Was hat sich konkret in den Nutzerbedürfnissen verändert?
Unsere mobilen Zugriffsraten liegen bei 40 % und steigen stetig, PDF genügt da nicht. Nutzer akzeptieren auch kriminalisierende DRM-Lösungen nicht, die ihnen beispielsweise untersagen, einen Titel nur auf zwei Endgeräten zu verwenden. Da geht vieles ums Prinzip, um Komfort, um User-Experience und faire Preismodelle. Verlage haben das eBook auch noch nicht als verkaufsförderndes Komplementärgut zum Printbereich verstanden sondern nehmen es mitunter vielmehr als Bedrohung wahr: Die digitale Kopie kostet nichts, wieso sollten die Leute noch bezahlen? Und genau diese Frage gilt es zu beantworten: Wofür sollen und besser noch wollen Kunden bezahlen? In wenigen Jahren wird der eBook-Konsum selbstverständlich sein und die Digitalisierung alle Lebensbereiche betreffen – da sollten Verlage schon jetzt überlegen, in welchen Kontexten ihr Angebot Sinn macht, und sich nicht auf die Frage nach dem Format zurückziehen. 

Zur Zeit testet ihr die Neuerungen in einem geschlossenen Kreis von 1000 Nutzern aus dem IT-Umfeld. Wie sehen die ersten Rückmeldungen aus?
Entweder sind alle ausgesucht höflich, unerwartet unkritisch oder aber tatsächlich sehr zufrieden: Die Feature-Vorschläge decken sich bis aufs Haar mit unseren Plänen. Die wenigen wackeligen Deployments werden trotzdem gelobt und das Nutzerverhalten auf der Plattform spricht für sich: Mit jedem neuen Release verbessert sich die Retention, wird das Feedback detaillierter, werden Verlage hellhöriger. Wir scheinen auf einem hervorragenden Weg und technisch so ziemlich state of the art zu sein.

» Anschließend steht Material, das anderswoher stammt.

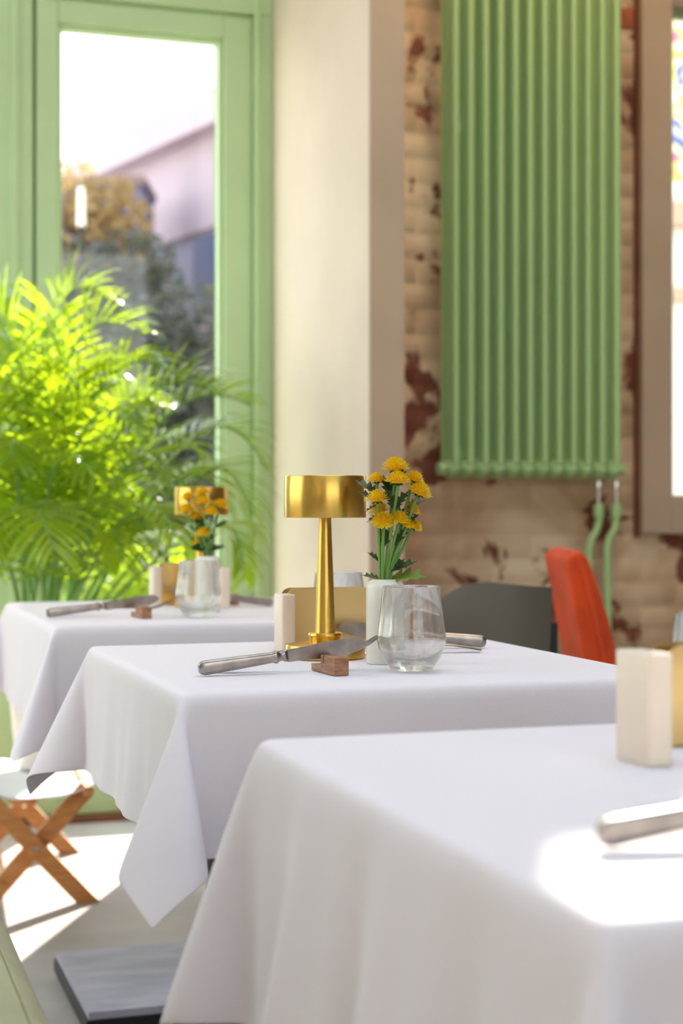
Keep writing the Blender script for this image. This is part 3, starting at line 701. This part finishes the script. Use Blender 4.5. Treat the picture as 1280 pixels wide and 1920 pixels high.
# farthest table
dup(kn, P(86, 1152, 2.93)[:2]+(TZ+.0088,), 0, 'blurred silver knife at the left of the farthest table', (0, D(-6), D(20)))
dup(fk, P(120, 1152, 3.0)[:2]+(TZ+.0035,), 0, 'blurred silver fork beyond the knife on the farthest table', (0, D(-7), D(14)))
dup(rest, P(266, 1160, 2.905)[:2]+(TZ+.0002,), D(22), 'walnut cutlery rest at the left of the farthest table')
dup(kn, P(512, 1112, 3.27)[:2]+(TZ+.0088,), 0, 'blurred knife at the right of the farthest table, handle to the right', (0, D(-6), D(18+160)))
dup(rest, P(431, 1125, 3.33)[:2]+(TZ+.0002,), D(10), 'walnut cutlery rest behind the far cream block at right')
# nearest table
dup(kn, (.150, .935, TZ+.0088), 0, 'blurred silver knife catching the sun on the nearest table', (0, D(-6.6), D(19)))
dup(rest, (.302, .955, TZ+.0002), D(22), 'walnut cutlery rest under the blade of the sunlit knife on the nearest table')

# ------------------------------------------------------------ chairs
def back_shell(mb, cx, cy, R, a0, a1, z0, z1f, th_, n=24, lean=0):
    vs = []; ks = []; rows = 10
    for s in (0, 1):
        for i in range(n+1):
            a = a0+(a1-a0)*i/n; f = i/n
            for j in range(rows+1):
                zt = z1f(f); z = z0+(zt-z0)*j/rows; r = R+(th_ if s else 0)+lean*(z-z0)
                vs.append((cx+r*math.cos(a), cy+r*math.sin(a), z))
    st = (n+1)*(rows+1); fs = []
    for s in (0, 1):
        for i in range(n):
            for j in range(rows):
                q = s*st+i*(rows+1)+j; fs.append((q, q+1, q+rows+2, q+rows+1))
    for i in range(n):
        for j in (0, rows): q = i*(rows+1)+j; fs.append((q, q+rows+1, q+rows+1+st, q+st))
    for j in range(rows):
        for i in (0, n): q = i*(rows+1)+j; fs.append((q, q+1, q+1+st, q+st))
    mb.add(vs, fs)
# grey curved chair: far side of the middle table, seen from behind its curved back
GC = Vector((.335, 3.22, 0))
gc = thing('curved_back_chair', 'grey-green chair with a curved shell back, behind the middle table', 'chair', GC, D(0), 'chairs on the far side of the tables')
mb = MB()
def ztop(f):
    t = (1+math.cos(D(176+136*f)))/1.67
    return .715+.09*(1-(1-min(1, t/.5))**2.5)-.012*max(0, t-.5)/.5
back_shell(mb, -.018, .10, .128, D(176), D(312), .5, ztop, .012, 30, lean=.06)
mb.build('backrest', M['chair_grey'], gc)
MB().lathe([(0, .43), (.15, .43), (.165, .445), (.165, .475), (.15, .49), (0, .492)], 40, (0, .12, 0)).build('seat', M['chair_grey'], gc)
for x, y in ((-.11, 0), (.11, .0), (-.12, .24), (.12, .24)): MB().tube([(x, y, .435), (x*1.35, (y-.12)*1.35+.12, 0)], [.011, .008], 10).build('leg', M['black'], gc)
MB().box(.078, .10, .0, .02, .44, .72).build('back_support', M['black'], gc, smooth=False)
# orange chair
OC = Vector((.60, 3.66, 0))
oc = thing('upholstered_chair', 'orange velvet chair seen from the side against the peeling wall', 'chair', OC, D(0), 'chairs on the far side of the tables')
def slab(pts, y0, y1, m, name, par, r=.02):
    # side profile (x,z) rounded across y
    mb = MB(); n = len(pts); c = Vector((sum(p[0] for p in pts)/n, 0, sum(p[1] for p in pts)/n)); rows = []
    K = 9
    for k in range(K):
        t = k/(K-1); y = y0+(y1-y0)*t; e = min(t, 1-t)*(y1-y0); s = 1-.12*(1-min(1, e/r))**2 if e < r else 1
        rows.append([(c.x+(p[0]-c.x)*s, y, c.z+(p[1]-c.z)*(1-(1-s)*.3)) for p in pts])
    vs = sum(rows, []); fs = [(k*n+i, k*n+(i+1) % n, (k+1)*n+(i+1) % n, (k+1)*n+i) for k in range(K-1) for i in range(n)]+[tuple(range(n-1, -1, -1)), tuple((K-1)*n+i for i in range(n))]
    mb.add(vs, fs); o = mb.build(name, m, par, ang=60); b = o.modifiers.new('bevel', 'BEVEL'); b.width = .012; b.segments = 3; b.limit_method = 'ANGLE'; return o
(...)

Auf Seiten der Verlage ist die Angst, durch ein Flatratemodell finanzielle Einbußen zu haben, immer noch groß – berechtigt?
Verlage werden gar nichts mehr verdienen, wenn sie ihren Kunden keine adäquaten Angebote machen. Ein statisches, nicht aktualisierbares, DRM-verschnürtes PDF für 50 oder gar 500 Euro? Torrent ahoi. Natürlich werden Verlage, wenn sie nur noch für den tatsächlich gelesenen Teil entlohnt werden, erstmal weniger am einzelnen Leser verdienen. Aber die Zahl derer, die sehr wohl bereit ist, angemessen zu zahlen, wird diese Verluste ausgleichen – wenn das Angebot stimmt, vergrößert sich das Zielpublikum enorm und wenn Verlage dann noch auf die Idee kommen, ihren Befürchtungen bzgl. einer Kannibalisierung auszutauschen gegen kluge Komplementärgütermodelle, geht auch wieder was im eBook-Markt.

Warum haben sich im Buchmarkt noch nicht dieselben Online-Modelle etabliert wie im Musik- oder Videogeschäft?
Anscheinend sind die Schmerzen noch nicht groß genug. Darüber hinaus ist zu sagen, dass das Lesen am Bildschirm und auf mobilen Geräten lange kein Spaß war. Doch mit dem Aufkommen von dynamischen Formaten wie EPUB und der Verbreitung erschwinglicher Hardware wächst die Nachfrage und damit auch das (illegale) Angebot. Die Rechnung der Verlage war vom Milchmädchen persönlich gemacht und lautete: „Wir verdienen mit eBooks kein Geld, also machen wir auch keine Verluste, wenn wir keine haben. Also verzichten wir auf eBooks.“ Die Schmerzen waren nicht groß genug, aber die Betäubung lässt langsam nach. Der Markt ist an den originären Gestaltern vorbeigewachsen und jetzt versuchen alle, die Lücke zu füllen – wir voran.

Was wollt ihr im kommenden Jahr mit PaperC.com erreichen?
2013 wird das Jahr der Flatrate im Buchbereich. Wir wollen die Plattform gebaut haben, die den Nutzer fragen lässt: “Wie konnte ich ohne?”. Und wir wollen 90 Prozent des relevanten Contents der nicht oligopolistisch belegten Fachbereiche im Mietmodell abbilden. Wir wollen kollaboratives Arbeiten mit aktuellen und verlagsseitigen Inhalten zum Standard machen und uns als White-Label-Lieferant für Buchhandlungen, Verlage und Bibliotheken etabliert haben.